Abstract
Global warming resulting from increasing greenhouse gases in the atmosphere and the local climate changes that follow affect local hydrospheric and biospheric environments. These include lakes that serve surrounding populations as a fresh water resource or provide regional navigation. Although there may well be steady water-quality alterations in the lakes with time, many of these are very much climate-change dependent. During cool and wet periods, there may be water-level rises that may cause economic losses to agriculture and human activities along the lake shores. Such rises become nuisances especially in the case of shoreline settlements and low-lying agricultural land.
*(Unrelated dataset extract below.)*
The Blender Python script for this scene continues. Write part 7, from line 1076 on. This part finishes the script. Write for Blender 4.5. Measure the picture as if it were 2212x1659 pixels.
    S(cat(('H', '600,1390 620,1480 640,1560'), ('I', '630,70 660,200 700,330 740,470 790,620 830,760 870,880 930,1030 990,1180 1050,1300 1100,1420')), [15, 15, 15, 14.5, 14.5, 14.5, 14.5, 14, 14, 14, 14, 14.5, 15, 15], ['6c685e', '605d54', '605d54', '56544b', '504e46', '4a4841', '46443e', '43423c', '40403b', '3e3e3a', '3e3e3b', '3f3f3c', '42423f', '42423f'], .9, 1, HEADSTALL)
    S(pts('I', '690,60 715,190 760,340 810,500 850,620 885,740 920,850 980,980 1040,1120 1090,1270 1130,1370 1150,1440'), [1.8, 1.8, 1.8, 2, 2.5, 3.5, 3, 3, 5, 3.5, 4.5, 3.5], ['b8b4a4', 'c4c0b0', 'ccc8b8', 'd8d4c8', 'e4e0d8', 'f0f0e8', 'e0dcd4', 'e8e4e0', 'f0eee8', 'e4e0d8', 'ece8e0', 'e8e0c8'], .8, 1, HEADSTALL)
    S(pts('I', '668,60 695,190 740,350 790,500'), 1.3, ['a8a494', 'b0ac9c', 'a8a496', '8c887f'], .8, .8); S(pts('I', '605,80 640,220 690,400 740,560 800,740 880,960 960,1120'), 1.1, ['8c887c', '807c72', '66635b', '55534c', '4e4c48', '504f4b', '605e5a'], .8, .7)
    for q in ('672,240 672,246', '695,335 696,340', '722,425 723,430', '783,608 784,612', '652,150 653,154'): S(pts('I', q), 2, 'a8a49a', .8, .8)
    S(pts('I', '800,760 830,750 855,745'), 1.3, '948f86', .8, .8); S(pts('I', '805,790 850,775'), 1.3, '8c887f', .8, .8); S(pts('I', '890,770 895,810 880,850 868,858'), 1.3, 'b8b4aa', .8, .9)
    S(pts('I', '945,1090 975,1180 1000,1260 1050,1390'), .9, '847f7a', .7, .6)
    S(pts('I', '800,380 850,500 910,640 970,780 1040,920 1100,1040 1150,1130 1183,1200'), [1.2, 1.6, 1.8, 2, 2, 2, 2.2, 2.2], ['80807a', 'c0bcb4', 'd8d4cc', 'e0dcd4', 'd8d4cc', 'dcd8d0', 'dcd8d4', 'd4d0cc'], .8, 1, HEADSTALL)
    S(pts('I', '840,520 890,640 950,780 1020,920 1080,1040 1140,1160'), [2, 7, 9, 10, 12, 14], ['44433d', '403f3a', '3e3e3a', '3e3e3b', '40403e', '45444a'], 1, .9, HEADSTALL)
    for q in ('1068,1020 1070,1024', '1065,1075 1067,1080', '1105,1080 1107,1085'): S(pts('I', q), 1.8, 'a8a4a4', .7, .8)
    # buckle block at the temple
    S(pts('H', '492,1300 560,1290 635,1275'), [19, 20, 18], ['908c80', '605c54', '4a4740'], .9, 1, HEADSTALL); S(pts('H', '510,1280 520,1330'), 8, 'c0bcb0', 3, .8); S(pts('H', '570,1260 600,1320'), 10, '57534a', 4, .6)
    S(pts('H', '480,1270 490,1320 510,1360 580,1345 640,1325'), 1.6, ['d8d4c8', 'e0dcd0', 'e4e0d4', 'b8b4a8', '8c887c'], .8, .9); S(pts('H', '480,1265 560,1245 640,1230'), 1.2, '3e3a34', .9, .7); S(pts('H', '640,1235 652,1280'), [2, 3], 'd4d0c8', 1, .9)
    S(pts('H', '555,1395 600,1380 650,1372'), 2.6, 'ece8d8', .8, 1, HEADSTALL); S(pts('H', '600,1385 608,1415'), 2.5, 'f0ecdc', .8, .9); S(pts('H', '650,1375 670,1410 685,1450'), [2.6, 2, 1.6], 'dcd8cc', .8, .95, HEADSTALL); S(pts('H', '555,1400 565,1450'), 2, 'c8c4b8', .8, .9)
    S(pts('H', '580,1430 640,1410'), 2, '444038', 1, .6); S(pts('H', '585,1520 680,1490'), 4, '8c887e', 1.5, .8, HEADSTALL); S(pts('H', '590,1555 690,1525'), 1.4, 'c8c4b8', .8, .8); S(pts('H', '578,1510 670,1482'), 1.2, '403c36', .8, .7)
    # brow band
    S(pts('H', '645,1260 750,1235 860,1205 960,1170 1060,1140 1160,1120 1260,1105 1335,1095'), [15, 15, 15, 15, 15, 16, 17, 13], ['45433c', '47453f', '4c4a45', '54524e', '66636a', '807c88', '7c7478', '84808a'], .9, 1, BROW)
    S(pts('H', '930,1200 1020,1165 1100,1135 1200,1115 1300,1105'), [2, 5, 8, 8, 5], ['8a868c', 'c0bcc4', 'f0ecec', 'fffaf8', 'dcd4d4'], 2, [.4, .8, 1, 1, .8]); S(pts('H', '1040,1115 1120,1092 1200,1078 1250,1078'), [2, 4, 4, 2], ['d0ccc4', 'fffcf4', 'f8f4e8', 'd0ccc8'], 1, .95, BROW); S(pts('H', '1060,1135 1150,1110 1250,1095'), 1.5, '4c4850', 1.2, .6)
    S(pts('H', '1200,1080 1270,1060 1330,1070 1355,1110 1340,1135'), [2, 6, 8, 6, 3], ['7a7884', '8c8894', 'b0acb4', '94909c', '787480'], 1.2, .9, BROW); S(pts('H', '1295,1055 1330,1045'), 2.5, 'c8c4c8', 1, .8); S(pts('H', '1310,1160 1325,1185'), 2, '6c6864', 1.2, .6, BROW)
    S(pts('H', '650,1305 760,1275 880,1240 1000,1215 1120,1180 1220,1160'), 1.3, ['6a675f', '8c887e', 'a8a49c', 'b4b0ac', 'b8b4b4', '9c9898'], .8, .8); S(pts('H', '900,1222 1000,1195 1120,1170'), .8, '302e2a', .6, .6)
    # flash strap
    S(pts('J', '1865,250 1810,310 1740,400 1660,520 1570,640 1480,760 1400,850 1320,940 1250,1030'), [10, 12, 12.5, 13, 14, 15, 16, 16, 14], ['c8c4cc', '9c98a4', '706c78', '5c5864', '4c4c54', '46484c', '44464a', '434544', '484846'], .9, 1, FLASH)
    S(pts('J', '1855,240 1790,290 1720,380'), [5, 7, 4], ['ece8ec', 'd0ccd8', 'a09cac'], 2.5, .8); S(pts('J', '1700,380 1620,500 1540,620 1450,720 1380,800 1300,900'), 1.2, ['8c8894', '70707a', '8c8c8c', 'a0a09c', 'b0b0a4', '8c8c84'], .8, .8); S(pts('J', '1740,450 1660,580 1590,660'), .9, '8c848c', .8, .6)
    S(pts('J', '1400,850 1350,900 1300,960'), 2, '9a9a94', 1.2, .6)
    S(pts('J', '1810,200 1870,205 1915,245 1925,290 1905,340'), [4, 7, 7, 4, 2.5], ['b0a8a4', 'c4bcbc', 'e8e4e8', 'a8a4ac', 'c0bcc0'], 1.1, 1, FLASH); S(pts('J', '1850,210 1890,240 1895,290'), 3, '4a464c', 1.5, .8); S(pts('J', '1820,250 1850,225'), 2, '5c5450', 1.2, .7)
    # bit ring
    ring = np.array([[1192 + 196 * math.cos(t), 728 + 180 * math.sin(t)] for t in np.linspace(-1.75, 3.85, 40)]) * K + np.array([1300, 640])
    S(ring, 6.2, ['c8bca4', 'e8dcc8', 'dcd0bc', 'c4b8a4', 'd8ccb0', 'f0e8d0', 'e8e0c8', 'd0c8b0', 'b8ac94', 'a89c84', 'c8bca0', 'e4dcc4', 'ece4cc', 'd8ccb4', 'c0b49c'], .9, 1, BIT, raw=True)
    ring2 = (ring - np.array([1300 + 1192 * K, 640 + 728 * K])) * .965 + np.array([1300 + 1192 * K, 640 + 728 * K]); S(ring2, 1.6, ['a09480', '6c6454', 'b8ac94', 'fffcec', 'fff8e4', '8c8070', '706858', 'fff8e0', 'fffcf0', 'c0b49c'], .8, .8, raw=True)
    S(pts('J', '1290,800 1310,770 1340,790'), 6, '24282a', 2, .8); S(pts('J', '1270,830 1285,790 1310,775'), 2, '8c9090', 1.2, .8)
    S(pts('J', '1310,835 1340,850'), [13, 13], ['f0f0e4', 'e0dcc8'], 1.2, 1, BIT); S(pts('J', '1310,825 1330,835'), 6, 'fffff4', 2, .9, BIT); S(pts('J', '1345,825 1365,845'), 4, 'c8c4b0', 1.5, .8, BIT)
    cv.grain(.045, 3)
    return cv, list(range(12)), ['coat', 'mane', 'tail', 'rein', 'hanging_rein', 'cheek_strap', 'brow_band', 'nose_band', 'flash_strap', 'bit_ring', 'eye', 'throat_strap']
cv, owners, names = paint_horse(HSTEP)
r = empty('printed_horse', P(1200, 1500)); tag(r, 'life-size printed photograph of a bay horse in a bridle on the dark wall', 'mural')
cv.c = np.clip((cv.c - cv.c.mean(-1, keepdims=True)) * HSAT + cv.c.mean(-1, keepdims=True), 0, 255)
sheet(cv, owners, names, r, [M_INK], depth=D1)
Lake Van, in eastern Turkey currently faces such problems due to water-level rises. The lake is unique for at least two reasons. First, it is a closed basin with no natural or artificial outlet and second, its waters contain high concentrations of soda which prevent the use of its water as a drinking or agricultural water source. Consequently, the water level fluctuations are entirely dependent on the natural variability of the hydrological cycle and any climatic change affects the drainage basin. In the past, the lake-level fluctuations appear to have been rather systematic and unrepresentable by mathematical equations. Herein, monthly polygonal climate diagrams are constructed to show the relation between lake level and some meteorological variables, as indications of significant and possible climatic changes. This procedure is applied to Lake Van, eastern Turkey, and relevant interpretations are presented.
Highlights
Lakes are natural water storage reservoirs whose basins have evolved as a result of past geological activities
In some parts of the world, unplanned urban areas have developed along lake shores without consideration of the possible future rates in level rises
A water level rise of 2 m during the last 10 years and its consequences have provided a salutary lesson to administrators, local governmental authorities, people and researchers alike
Summary
Lakes are natural water storage reservoirs whose basins have evolved as a result of past geological activities. A digression is made from traditional methodology in that possible trends in water level rises are sought neither in the arithmetic averages nor in the meteorological historical lake level time series analysis, but in the average standard deviation from monthly climate polygons.